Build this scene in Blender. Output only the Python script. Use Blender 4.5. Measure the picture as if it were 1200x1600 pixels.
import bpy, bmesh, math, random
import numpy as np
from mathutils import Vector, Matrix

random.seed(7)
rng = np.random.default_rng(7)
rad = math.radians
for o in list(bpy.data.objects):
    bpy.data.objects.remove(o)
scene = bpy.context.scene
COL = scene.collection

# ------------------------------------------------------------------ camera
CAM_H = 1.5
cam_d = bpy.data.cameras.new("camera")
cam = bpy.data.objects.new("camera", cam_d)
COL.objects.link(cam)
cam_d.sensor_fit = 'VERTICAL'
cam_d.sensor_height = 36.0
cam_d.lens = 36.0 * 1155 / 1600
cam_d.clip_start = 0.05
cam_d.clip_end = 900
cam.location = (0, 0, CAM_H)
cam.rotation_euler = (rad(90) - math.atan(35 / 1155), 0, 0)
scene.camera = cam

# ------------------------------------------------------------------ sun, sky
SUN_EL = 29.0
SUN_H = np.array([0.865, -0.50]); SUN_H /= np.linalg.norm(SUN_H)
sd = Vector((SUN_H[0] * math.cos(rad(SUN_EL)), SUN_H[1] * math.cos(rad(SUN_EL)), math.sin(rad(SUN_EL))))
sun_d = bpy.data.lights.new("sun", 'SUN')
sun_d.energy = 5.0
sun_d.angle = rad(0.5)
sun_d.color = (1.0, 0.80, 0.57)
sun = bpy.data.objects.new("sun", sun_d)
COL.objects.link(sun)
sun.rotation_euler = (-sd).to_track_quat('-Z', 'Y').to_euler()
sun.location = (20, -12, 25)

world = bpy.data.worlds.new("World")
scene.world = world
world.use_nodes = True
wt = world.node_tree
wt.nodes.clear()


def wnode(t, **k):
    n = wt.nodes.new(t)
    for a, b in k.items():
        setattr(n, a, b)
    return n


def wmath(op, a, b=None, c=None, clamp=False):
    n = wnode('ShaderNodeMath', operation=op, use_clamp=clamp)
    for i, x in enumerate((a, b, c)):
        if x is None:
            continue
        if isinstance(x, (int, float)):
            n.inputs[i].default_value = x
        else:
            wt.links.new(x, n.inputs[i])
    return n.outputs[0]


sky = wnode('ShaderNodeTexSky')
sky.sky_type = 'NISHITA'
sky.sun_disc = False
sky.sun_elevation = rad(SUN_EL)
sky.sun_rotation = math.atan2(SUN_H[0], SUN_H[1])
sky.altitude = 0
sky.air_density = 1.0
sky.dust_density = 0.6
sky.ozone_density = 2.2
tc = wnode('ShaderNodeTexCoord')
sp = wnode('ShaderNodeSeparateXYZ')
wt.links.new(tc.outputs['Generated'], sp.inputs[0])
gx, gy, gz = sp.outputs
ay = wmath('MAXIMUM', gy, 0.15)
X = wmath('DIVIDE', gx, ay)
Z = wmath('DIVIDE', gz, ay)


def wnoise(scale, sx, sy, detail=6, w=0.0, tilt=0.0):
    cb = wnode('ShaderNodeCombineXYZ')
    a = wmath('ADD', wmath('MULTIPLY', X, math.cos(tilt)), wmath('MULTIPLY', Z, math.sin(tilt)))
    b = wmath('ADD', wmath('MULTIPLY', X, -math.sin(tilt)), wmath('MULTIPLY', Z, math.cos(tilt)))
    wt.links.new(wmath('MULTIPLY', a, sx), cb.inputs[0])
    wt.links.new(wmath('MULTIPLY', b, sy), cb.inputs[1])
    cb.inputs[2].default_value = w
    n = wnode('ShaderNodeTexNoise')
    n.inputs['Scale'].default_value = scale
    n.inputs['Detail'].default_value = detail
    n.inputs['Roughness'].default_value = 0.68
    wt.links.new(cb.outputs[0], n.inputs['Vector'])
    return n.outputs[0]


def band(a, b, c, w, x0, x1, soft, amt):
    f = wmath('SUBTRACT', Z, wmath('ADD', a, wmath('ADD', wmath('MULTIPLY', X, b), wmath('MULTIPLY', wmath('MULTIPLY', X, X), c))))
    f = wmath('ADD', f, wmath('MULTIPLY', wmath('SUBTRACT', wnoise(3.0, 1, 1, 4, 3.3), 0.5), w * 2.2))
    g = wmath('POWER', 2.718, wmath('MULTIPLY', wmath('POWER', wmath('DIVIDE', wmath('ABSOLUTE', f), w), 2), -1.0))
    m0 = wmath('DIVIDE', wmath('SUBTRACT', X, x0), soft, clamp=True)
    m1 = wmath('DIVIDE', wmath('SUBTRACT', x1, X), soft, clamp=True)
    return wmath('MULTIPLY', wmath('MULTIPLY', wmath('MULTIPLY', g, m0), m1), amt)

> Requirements
Retype all of the material above with every character intact.

> Finished exercise
Build this scene in Blender. Output only the Python script. Use Blender 4.5. Measure the picture as if it were 1200x1600 pixels.
import bpy, bmesh, math, random
import numpy as np
from mathutils import Vector, Matrix

random.seed(7)
rng = np.random.default_rng(7)
rad = math.radians
for o in list(bpy.data.objects):
    bpy.data.objects.remove(o)
scene = bpy.context.scene
COL = scene.collection

# ------------------------------------------------------------------ camera
CAM_H = 1.5
cam_d = bpy.data.cameras.new("camera")
cam = bpy.data.objects.new("camera", cam_d)
COL.objects.link(cam)
cam_d.sensor_fit = 'VERTICAL'
cam_d.sensor_height = 36.0
cam_d.lens = 36.0 * 1155 / 1600
cam_d.clip_start = 0.05
cam_d.clip_end = 900
cam.location = (0, 0, CAM_H)
cam.rotation_euler = (rad(90) - math.atan(35 / 1155), 0, 0)
scene.camera = cam

# ------------------------------------------------------------------ sun, sky
SUN_EL = 29.0
SUN_H = np.array([0.865, -0.50]); SUN_H /= np.linalg.norm(SUN_H)
sd = Vector((SUN_H[0] * math.cos(rad(SUN_EL)), SUN_H[1] * math.cos(rad(SUN_EL)), math.sin(rad(SUN_EL))))
sun_d = bpy.data.lights.new("sun", 'SUN')
sun_d.energy = 5.0
sun_d.angle = rad(0.5)
sun_d.color = (1.0, 0.80, 0.57)
sun = bpy.data.objects.new("sun", sun_d)
COL.objects.link(sun)
sun.rotation_euler = (-sd).to_track_quat('-Z', 'Y').to_euler()
sun.location = (20, -12, 25)

world = bpy.data.worlds.new("World")
scene.world = world
world.use_nodes = True
wt = world.node_tree
wt.nodes.clear()


def wnode(t, **k):
    n = wt.nodes.new(t)
    for a, b in k.items():
        setattr(n, a, b)
    return n


def wmath(op, a, b=None, c=None, clamp=False):
    n = wnode('ShaderNodeMath', operation=op, use_clamp=clamp)
    for i, x in enumerate((a, b, c)):
        if x is None:
            continue
        if isinstance(x, (int, float)):
            n.inputs[i].default_value = x
        else:
            wt.links.new(x, n.inputs[i])
    return n.outputs[0]


sky = wnode('ShaderNodeTexSky')
sky.sky_type = 'NISHITA'
sky.sun_disc = False
sky.sun_elevation = rad(SUN_EL)
sky.sun_rotation = math.atan2(SUN_H[0], SUN_H[1])
sky.altitude = 0
sky.air_density = 1.0
sky.dust_density = 0.6
sky.ozone_density = 2.2
tc = wnode('ShaderNodeTexCoord')
sp = wnode('ShaderNodeSeparateXYZ')
wt.links.new(tc.outputs['Generated'], sp.inputs[0])
gx, gy, gz = sp.outputs
ay = wmath('MAXIMUM', gy, 0.15)
X = wmath('DIVIDE', gx, ay)
Z = wmath('DIVIDE', gz, ay)


def wnoise(scale, sx, sy, detail=6, w=0.0, tilt=0.0):
    cb = wnode('ShaderNodeCombineXYZ')
    a = wmath('ADD', wmath('MULTIPLY', X, math.cos(tilt)), wmath('MULTIPLY', Z, math.sin(tilt)))
    b = wmath('ADD', wmath('MULTIPLY', X, -math.sin(tilt)), wmath('MULTIPLY', Z, math.cos(tilt)))
    wt.links.new(wmath('MULTIPLY', a, sx), cb.inputs[0])
    wt.links.new(wmath('MULTIPLY', b, sy), cb.inputs[1])
    cb.inputs[2].default_value = w
    n = wnode('ShaderNodeTexNoise')
    n.inputs['Scale'].default_value = scale
    n.inputs['Detail'].default_value = detail
    n.inputs['Roughness'].default_value = 0.68
    wt.links.new(cb.outputs[0], n.inputs['Vector'])
    return n.outputs[0]


def band(a, b, c, w, x0, x1, soft, amt):
    f = wmath('SUBTRACT', Z, wmath('ADD', a, wmath('ADD', wmath('MULTIPLY', X, b), wmath('MULTIPLY', wmath('MULTIPLY', X, X), c))))
    f = wmath('ADD', f, wmath('MULTIPLY', wmath('SUBTRACT', wnoise(3.0, 1, 1, 4, 3.3), 0.5), w * 2.2))
    g = wmath('POWER', 2.718, wmath('MULTIPLY', wmath('POWER', wmath('DIVIDE', wmath('ABSOLUTE', f), w), 2), -1.0))
    m0 = wmath('DIVIDE', wmath('SUBTRACT', X, x0), soft, clamp=True)
    m1 = wmath('DIVIDE', wmath('SUBTRACT', x1, X), soft, clamp=True)
    return wmath('MULTIPLY', wmath('MULTIPLY', wmath('MULTIPLY', g, m0), m1), amt)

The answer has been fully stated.